— DATA SHOWN —
──────────────────────────────

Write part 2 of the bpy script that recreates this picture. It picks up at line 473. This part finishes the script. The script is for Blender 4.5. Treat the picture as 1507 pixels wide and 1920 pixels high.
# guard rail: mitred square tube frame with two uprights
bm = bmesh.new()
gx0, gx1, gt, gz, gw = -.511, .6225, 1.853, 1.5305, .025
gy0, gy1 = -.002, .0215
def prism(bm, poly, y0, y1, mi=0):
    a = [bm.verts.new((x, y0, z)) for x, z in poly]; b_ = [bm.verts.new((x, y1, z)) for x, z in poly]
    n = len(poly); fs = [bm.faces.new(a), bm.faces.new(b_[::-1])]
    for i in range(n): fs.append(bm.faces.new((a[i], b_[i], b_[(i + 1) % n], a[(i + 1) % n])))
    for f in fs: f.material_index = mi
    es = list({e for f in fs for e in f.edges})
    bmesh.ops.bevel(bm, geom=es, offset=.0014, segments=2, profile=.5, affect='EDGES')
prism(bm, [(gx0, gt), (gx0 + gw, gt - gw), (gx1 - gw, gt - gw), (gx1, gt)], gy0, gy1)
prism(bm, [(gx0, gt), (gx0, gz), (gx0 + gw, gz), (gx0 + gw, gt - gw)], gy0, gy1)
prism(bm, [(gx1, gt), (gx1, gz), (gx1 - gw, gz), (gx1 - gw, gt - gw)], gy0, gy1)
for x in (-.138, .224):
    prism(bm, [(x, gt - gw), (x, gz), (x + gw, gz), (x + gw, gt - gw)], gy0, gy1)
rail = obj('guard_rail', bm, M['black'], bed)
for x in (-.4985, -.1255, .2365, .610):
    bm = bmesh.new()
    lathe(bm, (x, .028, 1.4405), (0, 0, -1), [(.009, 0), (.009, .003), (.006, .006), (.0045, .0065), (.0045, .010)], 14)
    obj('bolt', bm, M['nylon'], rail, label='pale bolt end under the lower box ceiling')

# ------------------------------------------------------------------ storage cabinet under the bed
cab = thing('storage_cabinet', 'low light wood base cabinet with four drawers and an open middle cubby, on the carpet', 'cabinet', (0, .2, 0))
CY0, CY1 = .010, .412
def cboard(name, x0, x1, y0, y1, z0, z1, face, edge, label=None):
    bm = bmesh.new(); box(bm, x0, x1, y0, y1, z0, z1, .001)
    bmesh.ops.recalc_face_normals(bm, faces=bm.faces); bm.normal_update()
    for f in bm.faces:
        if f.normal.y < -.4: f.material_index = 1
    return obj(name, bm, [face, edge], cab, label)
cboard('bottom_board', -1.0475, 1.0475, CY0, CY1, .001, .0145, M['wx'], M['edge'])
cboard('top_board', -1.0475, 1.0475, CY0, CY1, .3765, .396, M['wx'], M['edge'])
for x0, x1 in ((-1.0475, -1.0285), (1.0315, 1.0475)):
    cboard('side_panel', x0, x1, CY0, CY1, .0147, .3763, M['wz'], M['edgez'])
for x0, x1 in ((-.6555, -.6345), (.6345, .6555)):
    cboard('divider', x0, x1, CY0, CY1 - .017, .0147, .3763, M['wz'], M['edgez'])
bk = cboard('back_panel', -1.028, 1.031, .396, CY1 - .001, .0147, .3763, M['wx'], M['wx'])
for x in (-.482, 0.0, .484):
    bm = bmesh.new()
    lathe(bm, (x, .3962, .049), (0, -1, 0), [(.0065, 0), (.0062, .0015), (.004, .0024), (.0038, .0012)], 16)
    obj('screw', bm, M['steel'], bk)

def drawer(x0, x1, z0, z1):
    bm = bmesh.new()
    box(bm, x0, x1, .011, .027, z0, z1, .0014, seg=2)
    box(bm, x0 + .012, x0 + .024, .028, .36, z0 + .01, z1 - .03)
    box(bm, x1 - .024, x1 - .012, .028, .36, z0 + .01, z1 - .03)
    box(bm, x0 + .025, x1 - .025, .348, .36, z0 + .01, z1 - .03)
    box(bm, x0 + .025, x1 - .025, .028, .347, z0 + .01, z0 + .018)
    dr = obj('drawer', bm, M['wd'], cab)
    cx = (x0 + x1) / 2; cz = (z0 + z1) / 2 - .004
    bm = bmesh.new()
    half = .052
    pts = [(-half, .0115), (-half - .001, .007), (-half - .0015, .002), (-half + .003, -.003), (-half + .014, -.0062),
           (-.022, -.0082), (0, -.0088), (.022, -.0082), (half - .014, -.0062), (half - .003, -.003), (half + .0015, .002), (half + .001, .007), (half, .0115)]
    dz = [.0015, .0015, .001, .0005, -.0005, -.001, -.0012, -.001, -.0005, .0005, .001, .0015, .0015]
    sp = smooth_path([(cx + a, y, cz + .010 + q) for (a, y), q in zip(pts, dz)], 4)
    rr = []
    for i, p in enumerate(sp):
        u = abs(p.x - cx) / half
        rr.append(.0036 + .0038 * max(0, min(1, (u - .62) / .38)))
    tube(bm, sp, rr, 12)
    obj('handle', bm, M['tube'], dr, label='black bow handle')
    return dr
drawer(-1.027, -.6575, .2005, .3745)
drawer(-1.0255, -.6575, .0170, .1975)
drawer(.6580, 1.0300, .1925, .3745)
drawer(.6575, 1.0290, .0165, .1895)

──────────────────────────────

— GIVEN EXERCISE —
Retype all of the material above with every character intact.

— RESPONSE TO THIS TASK —
Write part 2 of the bpy script that recreates this picture. It picks up at line 473. This part finishes the script. The script is for Blender 4.5. Treat the picture as 1507 pixels wide and 1920 pixels high.
# guard rail: mitred square tube frame with two uprights
bm = bmesh.new()
gx0, gx1, gt, gz, gw = -.511, .6225, 1.853, 1.5305, .025
gy0, gy1 = -.002, .0215
def prism(bm, poly, y0, y1, mi=0):
    a = [bm.verts.new((x, y0, z)) for x, z in poly]; b_ = [bm.verts.new((x, y1, z)) for x, z in poly]
    n = len(poly); fs = [bm.faces.new(a), bm.faces.new(b_[::-1])]
    for i in range(n): fs.append(bm.faces.new((a[i], b_[i], b_[(i + 1) % n], a[(i + 1) % n])))
    for f in fs: f.material_index = mi
    es = list({e for f in fs for e in f.edges})
    bmesh.ops.bevel(bm, geom=es, offset=.0014, segments=2, profile=.5, affect='EDGES')
prism(bm, [(gx0, gt), (gx0 + gw, gt - gw), (gx1 - gw, gt - gw), (gx1, gt)], gy0, gy1)
prism(bm, [(gx0, gt), (gx0, gz), (gx0 + gw, gz), (gx0 + gw, gt - gw)], gy0, gy1)
prism(bm, [(gx1, gt), (gx1, gz), (gx1 - gw, gz), (gx1 - gw, gt - gw)], gy0, gy1)
for x in (-.138, .224):
    prism(bm, [(x, gt - gw), (x, gz), (x + gw, gz), (x + gw, gt - gw)], gy0, gy1)
rail = obj('guard_rail', bm, M['black'], bed)
for x in (-.4985, -.1255, .2365, .610):
    bm = bmesh.new()
    lathe(bm, (x, .028, 1.4405), (0, 0, -1), [(.009, 0), (.009, .003), (.006, .006), (.0045, .0065), (.0045, .010)], 14)
    obj('bolt', bm, M['nylon'], rail, label='pale bolt end under the lower box ceiling')

# ------------------------------------------------------------------ storage cabinet under the bed
cab = thing('storage_cabinet', 'low light wood base cabinet with four drawers and an open middle cubby, on the carpet', 'cabinet', (0, .2, 0))
CY0, CY1 = .010, .412
def cboard(name, x0, x1, y0, y1, z0, z1, face, edge, label=None):
    bm = bmesh.new(); box(bm, x0, x1, y0, y1, z0, z1, .001)
    bmesh.ops.recalc_face_normals(bm, faces=bm.faces); bm.normal_update()
    for f in bm.faces:
        if f.normal.y < -.4: f.material_index = 1
    return obj(name, bm, [face, edge], cab, label)
cboard('bottom_board', -1.0475, 1.0475, CY0, CY1, .001, .0145, M['wx'], M['edge'])
cboard('top_board', -1.0475, 1.0475, CY0, CY1, .3765, .396, M['wx'], M['edge'])
for x0, x1 in ((-1.0475, -1.0285), (1.0315, 1.0475)):
    cboard('side_panel', x0, x1, CY0, CY1, .0147, .3763, M['wz'], M['edgez'])
for x0, x1 in ((-.6555, -.6345), (.6345, .6555)):
    cboard('divider', x0, x1, CY0, CY1 - .017, .0147, .3763, M['wz'], M['edgez'])
bk = cboard('back_panel', -1.028, 1.031, .396, CY1 - .001, .0147, .3763, M['wx'], M['wx'])
for x in (-.482, 0.0, .484):
    bm = bmesh.new()
    lathe(bm, (x, .3962, .049), (0, -1, 0), [(.0065, 0), (.0062, .0015), (.004, .0024), (.0038, .0012)], 16)
    obj('screw', bm, M['steel'], bk)

def drawer(x0, x1, z0, z1):
    bm = bmesh.new()
    box(bm, x0, x1, .011, .027, z0, z1, .0014, seg=2)
    box(bm, x0 + .012, x0 + .024, .028, .36, z0 + .01, z1 - .03)
    box(bm, x1 - .024, x1 - .012, .028, .36, z0 + .01, z1 - .03)
    box(bm, x0 + .025, x1 - .025, .348, .36, z0 + .01, z1 - .03)
    box(bm, x0 + .025, x1 - .025, .028, .347, z0 + .01, z0 + .018)
    dr = obj('drawer', bm, M['wd'], cab)
    cx = (x0 + x1) / 2; cz = (z0 + z1) / 2 - .004
    bm = bmesh.new()
    half = .052
    pts = [(-half, .0115), (-half - .001, .007), (-half - .0015, .002), (-half + .003, -.003), (-half + .014, -.0062),
           (-.022, -.0082), (0, -.0088), (.022, -.0082), (half - .014, -.0062), (half - .003, -.003), (half + .0015, .002), (half + .001, .007), (half, .0115)]
    dz = [.0015, .0015, .001, .0005, -.0005, -.001, -.0012, -.001, -.0005, .0005, .001, .0015, .0015]
    sp = smooth_path([(cx + a, y, cz + .010 + q) for (a, y), q in zip(pts, dz)], 4)
    rr = []
    for i, p in enumerate(sp):
        u = abs(p.x - cx) / half
        rr.append(.0036 + .0038 * max(0, min(1, (u - .62) / .38)))
    tube(bm, sp, rr, 12)
    obj('handle', bm, M['tube'], dr, label='black bow handle')
    return dr
drawer(-1.027, -.6575, .2005, .3745)
drawer(-1.0255, -.6575, .0170, .1975)
drawer(.6580, 1.0300, .1925, .3745)
drawer(.6575, 1.0290, .0165, .1895)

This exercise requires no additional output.